___ Data block ___

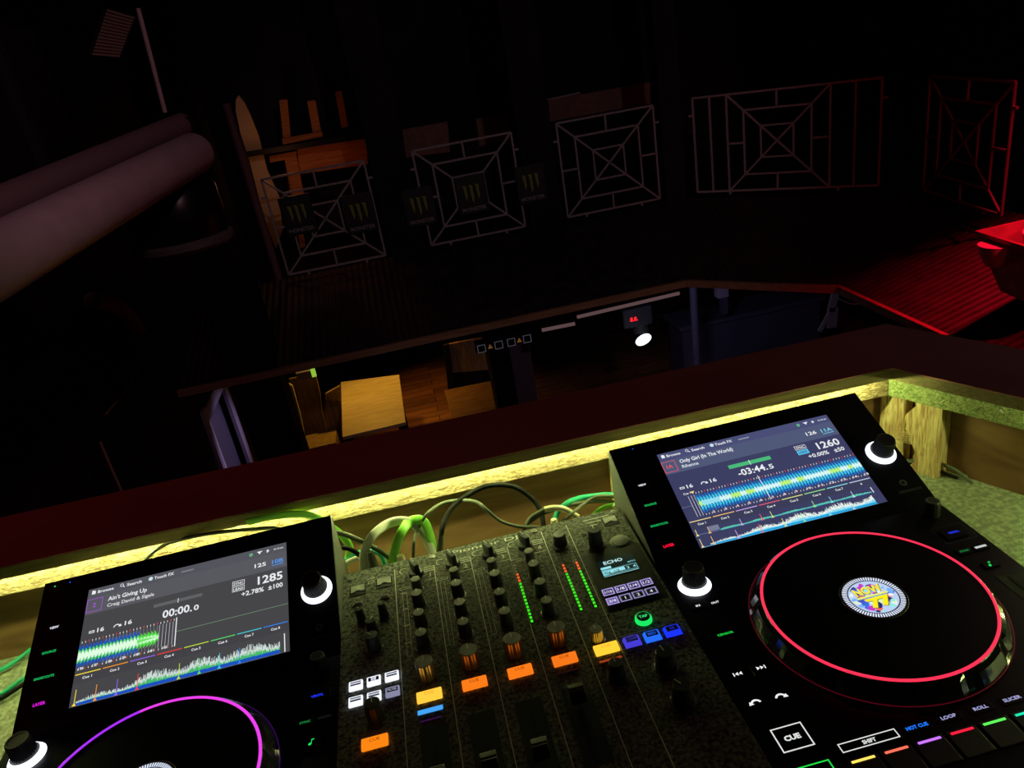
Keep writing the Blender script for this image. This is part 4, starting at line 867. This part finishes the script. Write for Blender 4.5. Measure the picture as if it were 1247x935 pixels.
# lighting bar with square lenses
lb = empty('lighting_bar', onz(612, 416, -.75), 'black bar under the canopy edge with two pairs of square lamps', 'lighting bar')
MB().box(-.24, -.03, -.04, .24, .03, .05).build('housing', M['black'], lb)
for x in (-.19, -.04, .07, .21):
    mb = MB(lambda a, b, c: Vector((a, -.032 - c, b))); mb.outline(x - .035, -.045, x + .035, .025, .006, 0.0, S(62, 62, 70)); mb.build('lamp_frame', GLOW, lb)
for x in (-.115, .14):
    mb = MB(lambda a, b, c: Vector((a, -.032 - c, b))); mb.poly([(x - .022, -.025), (x + .022, -.025), (x, .015)], 0.0, S(95, 62, 25)); mb.build('warning_mark', GLOW, lb)
for pa, pb_, lb_ in (((660, 402), (700, 394), 'short pinkish tube lamp under the canopy edge, right of the square lamps'), ((703, 386), (827, 357), 'long pinkish tube lamp under the canopy edge')):
    a = onz(*pa, -.75); b = onz(*pb_, -.75); t = empty('tube_lamp', (a + b) / 2, lb_, 'tube lamp', 'tube lamps under the canopy edge')
    c = (a + b) / 2; mb = MB(); mb.tube([a - c, b - c], .016, 12, sub=1, col=S(88, 66, 68)); mb.build('tube', GLOW, t)
    mb = MB(); mb.bar(a - c + Vector((0, .02, .03)), b - c + Vector((0, .02, .03)), .04, .03); mb.build('batten', M['black'], t)
# small hanging projector with a bright lens and red display
pr = empty('stage_light', ony(778, 398, 7.5), 'hanging stage light with a bright white lens and a small red display', 'stage light')
MB().box(-.17, .0, -.0, .17, .2, .22).build('housing', M['black'], pr, bevel=.02)
mb = MB(); mb.tube([(.04, .1, .0), (.04, .08, -.10)], .09, 20, sub=1); mb.build('head', M['black'], pr, True)
mb = MB(lambda a, b, c: Vector((a, -.012 - c, b))); mb.text('8.8.', -.05, .085, .045, 0, S(255, 30, 40, 1.1), w=.09, al='c', bold=.05); mb.build('display_digits', GLOW, pr)
mb = MB()
ln = 24; vs = [(.03 + .088 * math.cos(2 * PI * i / ln), -.04, -.15 + .055 * math.sin(2 * PI * i / ln) + .02 * math.cos(2 * PI * i / ln)) for i in range(ln)]; vs2 = [(x, y + .03, z) for x, y, z in vs]
mb.add(vs + vs2, [tuple(range(ln))[::-1], tuple(range(ln, 2 * ln))] + [(i, (i + 1) % ln, ln + (i + 1) % ln, ln + i) for i in range(ln)], S(235, 240, 255, 2.2)); mb.build('lens', GLOW, pr)
light('stage_lens_light', 'POINT', ony(779, 418, 7.2), (.8, .88, 1.0), 1.2, .05)
MB().box(-.01, .09, .22, .01, .11, .98).build('hanging_rod', M['black'], pr)
# poles, struts and boards on the right of the lower room
def pole(px0, px1, Y, r, m, label, name='pole', cat='pole'):
    a = ony(*px0, Y); b = ony(*px1, Y); mb = MB(); mb.tube([(0, 0, 0), tuple(a - b)], r, 14, sub=1); o = mb.build(name, M[m], None, True); o.location = b; return tag(o, label, cat)
pole((844, 349), (850, 470), 8.0, .045, 'rail_d' if 'rail_d' in M else 'violetd', 'dark grey upright pole right of the bright stage light')
ws = empty('wall_speaker', ony(880, 365, 8.6), 'small pale speaker on a bracket high in the lower room', 'speaker')
MB().box(-.06, 0, .02, .09, .12, .17).build('cabinet', M['violet'], ws, bevel=.01); MB().box(-.01, 0, -.20, .07, .08, .02).build('bracket', M['violetd'], ws)
st = empty('strut', ony(1010, 375, 8.6), 'pale angled strut with a dangling cable near the right corner of the opening', 'strut')
mb = MB(); mb.bar((.10, 0, .28), (.02, 0, -.05), .09, .05, up=(0, 1, 0)); mb.bar((.05, 0, -.0), (-.14, 0, -.30), .05, .04, up=(0, 1, 0)); mb.bar((.05, 0, -.0), (.03, 0, -.28), .13, .05, up=(0, 1, 0)); mb.build('post', M['pipe'], st)
mb = MB(); mb.tube([(.1, -.02, .12), (.3, -.02, .0), (.5, -.02, -.03), (.62, -.02, .02)], .01, 8); mb.build('hanging_cable', M['pipe'], st)
cn = empty('control_desk', ony(915, 430, 8.8), 'long dark violet counter at the back of the lower room', 'counter')
cn.location.z = -3.0
MB().box(-.95, 0, 0, 1.0, .5, .80).build('front_panel', M['violetd'], cn, bevel=.01); MB().box(-1.0, -.06, .80, 1.05, .55, .86).build('worktop', M['violet'] if 0 else M['violetd'], cn, bevel=.01)

# ================================================================ left side: pipes, flood lamp, moving head, leaning pole
def along(px, dist): d = ray(*px).normalized(); return EYE + d * dist
a, b = along((241, 184), 3.4), along((-60, 348), 1.95)
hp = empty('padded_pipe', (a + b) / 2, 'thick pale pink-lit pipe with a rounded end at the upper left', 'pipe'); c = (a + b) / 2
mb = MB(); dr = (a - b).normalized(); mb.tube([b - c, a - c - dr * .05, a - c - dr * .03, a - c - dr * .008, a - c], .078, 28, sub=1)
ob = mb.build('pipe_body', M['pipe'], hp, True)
me = ob.data
for v in me.vertices:      # round the closed end
    k = (v.co - (a - c)).dot(-dr)
    if k < .06: q = a - c - dr * k; v.co = q + (v.co - q) * math.sqrt(max(0.02, 1 - (1 - k / .06) ** 2)) 
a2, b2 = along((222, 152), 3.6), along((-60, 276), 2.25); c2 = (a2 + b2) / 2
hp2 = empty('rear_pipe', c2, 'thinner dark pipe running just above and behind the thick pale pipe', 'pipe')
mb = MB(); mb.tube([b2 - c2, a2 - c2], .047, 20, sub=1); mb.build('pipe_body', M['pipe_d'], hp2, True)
mb = MB(); mb.tube([a2 - c2 + Vector((-.0, 0, -.03)), a2 - c2 + Vector((.03, 0, .03))], .045, 14, sub=1); mb.build('end_clamp', M['black'], hp2, True)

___

Problem:
Find the word "dark" and list each line it appears in.

Result for this task:
pole((844, 349), (850, 470), 8.0, .045, 'rail_d' if 'rail_d' in M else 'violetd', 'dark grey upright pole right of the bright stage light')
cn = empty('control_desk', ony(915, 430, 8.8), 'long dark violet counter at the back of the lower room', 'counter')
hp2 = empty('rear_pipe', c2, 'thinner dark pipe running just above and behind the thick pale pipe', 'pipe')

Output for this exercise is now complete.